**SUPPLIED INFORMATION**:
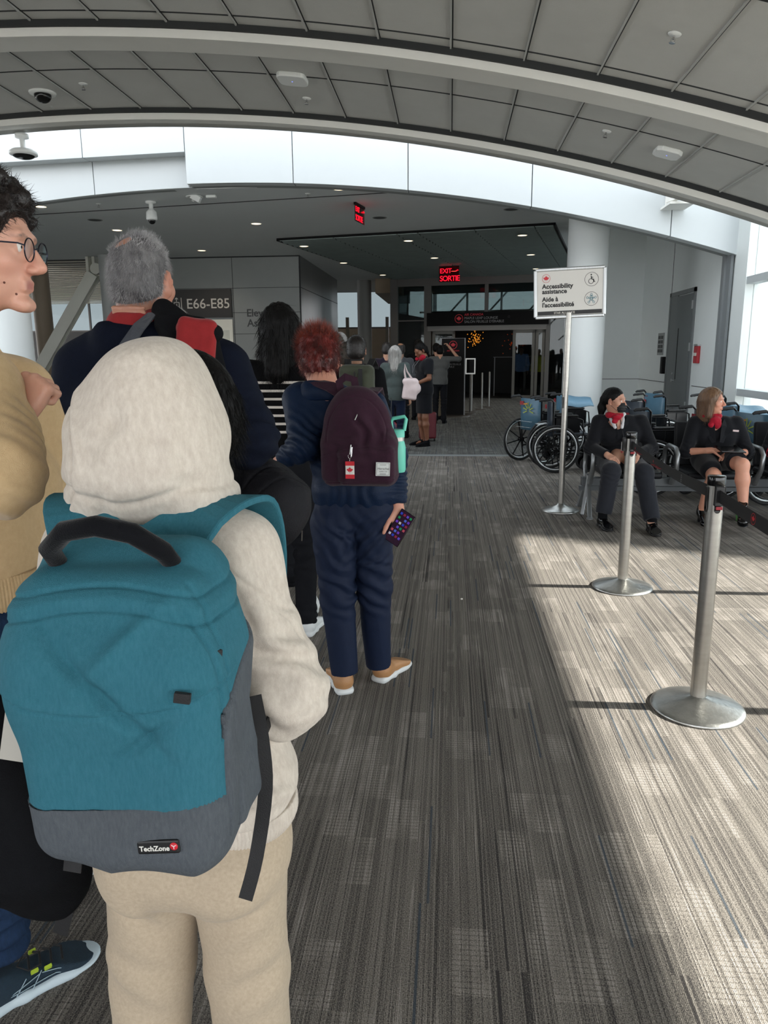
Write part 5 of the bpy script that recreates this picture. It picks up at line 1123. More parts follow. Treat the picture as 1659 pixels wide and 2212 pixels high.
for q in (1, -1):
    X = lambda x: -.462+q*(x)
    a, b, c_ = strap(((X(.045), 1.0, 1.195), (X(.10), 1.045, 1.252), (X(.135), 1.11, 1.262), (X(.15), 1.18, 1.235), (X(.15), 1.235, 1.14), (X(.14), 1.245, 1.0)), ((0, -.9, .4), (0, -.5, 1), (0, 0, 1), (0, .6, .8), (0, 1, .2), (0, 1, 0)), (.12, .085, .07, .065, .06, .055), m_teal)
    MB().strip(a, b, c_, .012).build('shoulder_strap', m_teal, bp, bevel=.004)
a, b, c_ = strap(((-.462, 1.0, 1.19), (-.462, 1.035, 1.235)), ((0, -1, .3), (0, -.8, .7)), (.15, .14), m_teal); MB().strip(a, b, c_, .012).build('yoke', m_teal, bp, bevel=.004)
MB().strip(*strap(((-.325, 1.23, 1.0), (-.285, 1.15, .965), (-.27, 1.06, .94), (-.285, .99, .90)), ((0, 1, 0), (1, .3, 0), (1, 0, 0), (1, -.5, 0)), .022, m_blk)[:2], .022, .003).build('webbing_strap', m_belt, bp)
a, b, c_ = strap(((-.285, 1.0, .985), (-.268, .97, .93), (-.262, .955, .86), (-.276, .94, .76), (-.293, .93, .694)), ((.4, -1, 0), (.3, -1, .1), (.2, -1, .2), (.1, -1, .1), (0, -1, 0)), .021, m_blk)
MB().strip(a, b, c_, .0022).build('loose_strap', m_belt, bp)
a, b, c_ = strap(((-.56, .99, .86), (-.565, .97, .78), (-.575, .96, .70)), ((0, -1, 0),)*3, .028, m_blk); MB().strip(a, b, c_, .0022).build('loose_strap', m_belt, bp)
for (x, y, z), yaw, sz in (((-.3165, .80, 1.078), .1, (.010, .0035, .0065)), ((-.2925, .858, 1.107), .9, (.008, .004, .009)), ((-.5605, .835, 1.052), -.7, (.010, .004, .010)), ((-.5625, .84, 1.034), -.7, (.006, .003, .016))):
    o = MB().box((-sz[0], -sz[1], -sz[2]), sz).build('pull_tab', m_belt, bp, tuple(V(x, y, z)-B0), (0, .15, yaw), bevel=.001)
lb = MB().box((-.028, -.003, -.0095), (.028, .003, .0095)).build('name_patch', mat('patch black', '#0b0b0d', .5), bp, tuple(V(-.364, .8075, .868)-B0), (-.06, -.09, .0), bevel=.0028)
text('lettering', 'TechZone', .0095, mat('patch lettering', '#dedcd6', .5), lb, (-.0245, -.0034, -.004), ext=.0003, bold=.0002)
a = MB(); a.lathe([(0, .0003), (.0052, .0003), (.0052, 0)], seg=20, M=Matrix.Translation((.0215, -.0034, .0015))@Matrix.Rotation(pi/2, 4, 'X')); a.build('red_disc', m_reds, lb); a = MB()
for k in range(3): t = k*2*pi/3+.5; a.bar((.0215, -.004, .0015), (.0215+.0035*cos(t), -.004, .0015+.0035*sin(t)), .001, .0003, up=(0, 1, 0))
a.build('star_mark', m_wt, lb)
# ================================================================ 2. MAN WITH GLASSES (left edge)
m_sand = fabric('camel knit', '#c9ae86', .07, 90, (1, 1, 1), .25, 900, .4, col2='#bfa37c'); m_jean = fabric('blue denim', '#22344f', .3, 120, (1, 1, .4), .4, 700, .1)
p = person(-.88, 1.36, 'person in a camel sweater with round wire glasses, seen in profile facing right'); w = O(-.88, 1.36)
R = headR((.985, .16, -.10)); c = w(-.866, 1.365, 1.678); hs = .97
S = SDF(.02); L = add_head(S, c, R, hs, neck=w(-.975, 1.365, 1.48), nr=.062); S.cap(L(-.0, -.045, -.05), w(-.985, 1.365, 1.46), .062, .075, k=.03); S.cap(w(-.93, 1.38, 1.40), w(-.93, 1.38, 1.2), .07, .07)
S.cap(L(-.012, .088, -.098), L(.012, .088, -.098), .011, .011, k=.015)
el, wr = w(-.722, 1.12, 1.30), w(-.762, 1.24, 1.362)
S.cap(w(-.91, 1.36, 1.40), w(-.84, 1.25, 1.42), .06, .05); S.cap(w(-.83, 1.235, 1.43), el, .045, .038); S.cap(el, wr, .036, .027)
add_hand(S, wr+V(0, .006, .008), V(.42, .35, .80), V(.1, .85, -.45), V(-.8, .1, .5), curl=(1.3, 1.35, 1.4, 1.45), hs=.92, th_dir=V(-.6, .7, .3), thumb=.8, k=.005)
grow(S, 'body', .0034, m_skin, p, colf=skin_col(c, R, hs, '#cf9d88', lips='#a05a58', brow='#2a1b14'), smooth=1); eyes(p, c, R, hs)
for q in ((.052, .066, -.062), (.038, .082, -.08)): MB().ell(tuple(L(*q)), (.0022,)*3, 8, 6).build('mole', mat('mole', '#5a2f22', .6), p)
# hair: dark waves
m_dk = mat('dark brown hair', '#1a1210', .45, bump=.5, bscale=110, bstretch=(1, 1, .3), var=.4, vscale=50)
S = SDF(.012); S.ell(L(0, -.018, .052), V(.088, .104, .092)*hs, R); S.ell(L(0, -.05, -.015), V(.080, .072, .075)*hs, R, .02); g_ = random.Random(5)
for _ in range(95):
    a, b = g_.uniform(0, 2*pi), g_.uniform(.0, 1.5); d = V(cos(a)*cos(b), sin(a)*cos(b), sin(b)); S.ell(L(*(V(0, -.012, .055)+d*V(.088, .102, .082))), V(.02, .016, .014)*g_.uniform(.7, 1.25), rot('Z', g_.uniform(0, 3))@rot('X', g_.uniform(-.6, .6)), .007)
for q in (-1, 1): S.cap(L(q*.078, .022, .03), L(q*.078, .012, -.022), .011, .008, k=.01)
S.cut(R@V(0, 1, -.62), L(0, .080, .062)); S.cut(R@V(0, .4, -1), L(0, -.03, -.068))
S.ell(L(.088, .052, -.005), V(.03, .045, .035), R, .01, -1); S.ell(L(-.088, .052, -.005), V(.03, .045, .035), R, .01, -1)
hair_obj(S, p, .003, m_dk, 5200, .014, .00055, lambda P, N: N*.55+vnoise(P, 60, 3)[:, None]*V(.8, .4, 0)+vnoise(P, 50, 8)[:, None]*V(0, .8, .6)+V(0, 0, -.25), seed=2, jit=.35, disp=lambda v: .003*vnoise(v, 55, 2)+.002*vnoise(v, 120, 3))
# glasses
m_wire = mat('dark wire', '#2b2f3c', .25, .8); gl = empty('glasses', tuple(V(-.88, 1.36, 0)+c), 0, 'thin wire-framed glasses worn by the person in the camel sweater', 'glasses')
G = lambda *a: R@(V(*a)*hs)
for q in (-1, 1):
    pts = [G(q*.033+.0235*cos(t), .104, .002+.021*sin(t)) for t in np.linspace(0, 2*pi, 30, endpoint=False)]; MB().tube(pts, .0012, 8, closed=True).build('rim', m_wire, gl)
    a = MB(); a.add([tuple(x) for x in pts], [tuple(range(30))]); a.build('lens', glassmat('lens glass') if 'lens glass' not in MATS else MATS['lens glass'], gl)
    MB().tube([G(q*.057, .103, .008), G(q*.072, .098, .009), G(q*.081, .06, .007), G(q*.085, .0, .004), G(q*.083, -.02, -.008)], .0015, 8).build('temple', m_wire, gl)
MB().tube([G(-.0095, .105, .006), G(0, .108, .009), G(.0095, .105, .006)], .0013, 8).build('bridge', m_wire, gl)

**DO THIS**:
Reproduce every line of the material precisely, omitting its pictures.

**OUTPUT**:
Write part 5 of the bpy script that recreates this picture. It picks up at line 1123. More parts follow. Treat the picture as 1659 pixels wide and 2212 pixels high.
for q in (1, -1):
    X = lambda x: -.462+q*(x)
    a, b, c_ = strap(((X(.045), 1.0, 1.195), (X(.10), 1.045, 1.252), (X(.135), 1.11, 1.262), (X(.15), 1.18, 1.235), (X(.15), 1.235, 1.14), (X(.14), 1.245, 1.0)), ((0, -.9, .4), (0, -.5, 1), (0, 0, 1), (0, .6, .8), (0, 1, .2), (0, 1, 0)), (.12, .085, .07, .065, .06, .055), m_teal)
    MB().strip(a, b, c_, .012).build('shoulder_strap', m_teal, bp, bevel=.004)
a, b, c_ = strap(((-.462, 1.0, 1.19), (-.462, 1.035, 1.235)), ((0, -1, .3), (0, -.8, .7)), (.15, .14), m_teal); MB().strip(a, b, c_, .012).build('yoke', m_teal, bp, bevel=.004)
MB().strip(*strap(((-.325, 1.23, 1.0), (-.285, 1.15, .965), (-.27, 1.06, .94), (-.285, .99, .90)), ((0, 1, 0), (1, .3, 0), (1, 0, 0), (1, -.5, 0)), .022, m_blk)[:2], .022, .003).build('webbing_strap', m_belt, bp)
a, b, c_ = strap(((-.285, 1.0, .985), (-.268, .97, .93), (-.262, .955, .86), (-.276, .94, .76), (-.293, .93, .694)), ((.4, -1, 0), (.3, -1, .1), (.2, -1, .2), (.1, -1, .1), (0, -1, 0)), .021, m_blk)
MB().strip(a, b, c_, .0022).build('loose_strap', m_belt, bp)
a, b, c_ = strap(((-.56, .99, .86), (-.565, .97, .78), (-.575, .96, .70)), ((0, -1, 0),)*3, .028, m_blk); MB().strip(a, b, c_, .0022).build('loose_strap', m_belt, bp)
for (x, y, z), yaw, sz in (((-.3165, .80, 1.078), .1, (.010, .0035, .0065)), ((-.2925, .858, 1.107), .9, (.008, .004, .009)), ((-.5605, .835, 1.052), -.7, (.010, .004, .010)), ((-.5625, .84, 1.034), -.7, (.006, .003, .016))):
    o = MB().box((-sz[0], -sz[1], -sz[2]), sz).build('pull_tab', m_belt, bp, tuple(V(x, y, z)-B0), (0, .15, yaw), bevel=.001)
lb = MB().box((-.028, -.003, -.0095), (.028, .003, .0095)).build('name_patch', mat('patch black', '#0b0b0d', .5), bp, tuple(V(-.364, .8075, .868)-B0), (-.06, -.09, .0), bevel=.0028)
text('lettering', 'TechZone', .0095, mat('patch lettering', '#dedcd6', .5), lb, (-.0245, -.0034, -.004), ext=.0003, bold=.0002)
a = MB(); a.lathe([(0, .0003), (.0052, .0003), (.0052, 0)], seg=20, M=Matrix.Translation((.0215, -.0034, .0015))@Matrix.Rotation(pi/2, 4, 'X')); a.build('red_disc', m_reds, lb); a = MB()
for k in range(3): t = k*2*pi/3+.5; a.bar((.0215, -.004, .0015), (.0215+.0035*cos(t), -.004, .0015+.0035*sin(t)), .001, .0003, up=(0, 1, 0))
a.build('star_mark', m_wt, lb)
# ================================================================ 2. MAN WITH GLASSES (left edge)
m_sand = fabric('camel knit', '#c9ae86', .07, 90, (1, 1, 1), .25, 900, .4, col2='#bfa37c'); m_jean = fabric('blue denim', '#22344f', .3, 120, (1, 1, .4), .4, 700, .1)
p = person(-.88, 1.36, 'person in a camel sweater with round wire glasses, seen in profile facing right'); w = O(-.88, 1.36)
R = headR((.985, .16, -.10)); c = w(-.866, 1.365, 1.678); hs = .97
S = SDF(.02); L = add_head(S, c, R, hs, neck=w(-.975, 1.365, 1.48), nr=.062); S.cap(L(-.0, -.045, -.05), w(-.985, 1.365, 1.46), .062, .075, k=.03); S.cap(w(-.93, 1.38, 1.40), w(-.93, 1.38, 1.2), .07, .07)
S.cap(L(-.012, .088, -.098), L(.012, .088, -.098), .011, .011, k=.015)
el, wr = w(-.722, 1.12, 1.30), w(-.762, 1.24, 1.362)
S.cap(w(-.91, 1.36, 1.40), w(-.84, 1.25, 1.42), .06, .05); S.cap(w(-.83, 1.235, 1.43), el, .045, .038); S.cap(el, wr, .036, .027)
add_hand(S, wr+V(0, .006, .008), V(.42, .35, .80), V(.1, .85, -.45), V(-.8, .1, .5), curl=(1.3, 1.35, 1.4, 1.45), hs=.92, th_dir=V(-.6, .7, .3), thumb=.8, k=.005)
grow(S, 'body', .0034, m_skin, p, colf=skin_col(c, R, hs, '#cf9d88', lips='#a05a58', brow='#2a1b14'), smooth=1); eyes(p, c, R, hs)
for q in ((.052, .066, -.062), (.038, .082, -.08)): MB().ell(tuple(L(*q)), (.0022,)*3, 8, 6).build('mole', mat('mole', '#5a2f22', .6), p)
# hair: dark waves
m_dk = mat('dark brown hair', '#1a1210', .45, bump=.5, bscale=110, bstretch=(1, 1, .3), var=.4, vscale=50)
S = SDF(.012); S.ell(L(0, -.018, .052), V(.088, .104, .092)*hs, R); S.ell(L(0, -.05, -.015), V(.080, .072, .075)*hs, R, .02); g_ = random.Random(5)
for _ in range(95):
    a, b = g_.uniform(0, 2*pi), g_.uniform(.0, 1.5); d = V(cos(a)*cos(b), sin(a)*cos(b), sin(b)); S.ell(L(*(V(0, -.012, .055)+d*V(.088, .102, .082))), V(.02, .016, .014)*g_.uniform(.7, 1.25), rot('Z', g_.uniform(0, 3))@rot('X', g_.uniform(-.6, .6)), .007)
for q in (-1, 1): S.cap(L(q*.078, .022, .03), L(q*.078, .012, -.022), .011, .008, k=.01)
S.cut(R@V(0, 1, -.62), L(0, .080, .062)); S.cut(R@V(0, .4, -1), L(0, -.03, -.068))
S.ell(L(.088, .052, -.005), V(.03, .045, .035), R, .01, -1); S.ell(L(-.088, .052, -.005), V(.03, .045, .035), R, .01, -1)
hair_obj(S, p, .003, m_dk, 5200, .014, .00055, lambda P, N: N*.55+vnoise(P, 60, 3)[:, None]*V(.8, .4, 0)+vnoise(P, 50, 8)[:, None]*V(0, .8, .6)+V(0, 0, -.25), seed=2, jit=.35, disp=lambda v: .003*vnoise(v, 55, 2)+.002*vnoise(v, 120, 3))
# glasses
m_wire = mat('dark wire', '#2b2f3c', .25, .8); gl = empty('glasses', tuple(V(-.88, 1.36, 0)+c), 0, 'thin wire-framed glasses worn by the person in the camel sweater', 'glasses')
G = lambda *a: R@(V(*a)*hs)
for q in (-1, 1):
    pts = [G(q*.033+.0235*cos(t), .104, .002+.021*sin(t)) for t in np.linspace(0, 2*pi, 30, endpoint=False)]; MB().tube(pts, .0012, 8, closed=True).build('rim', m_wire, gl)
    a = MB(); a.add([tuple(x) for x in pts], [tuple(range(30))]); a.build('lens', glassmat('lens glass') if 'lens glass' not in MATS else MATS['lens glass'], gl)
    MB().tube([G(q*.057, .103, .008), G(q*.072, .098, .009), G(q*.081, .06, .007), G(q*.085, .0, .004), G(q*.083, -.02, -.008)], .0015, 8).build('temple', m_wire, gl)
MB().tube([G(-.0095, .105, .006), G(0, .108, .009), G(.0095, .105, .006)], .0013, 8).build('bridge', m_wire, gl)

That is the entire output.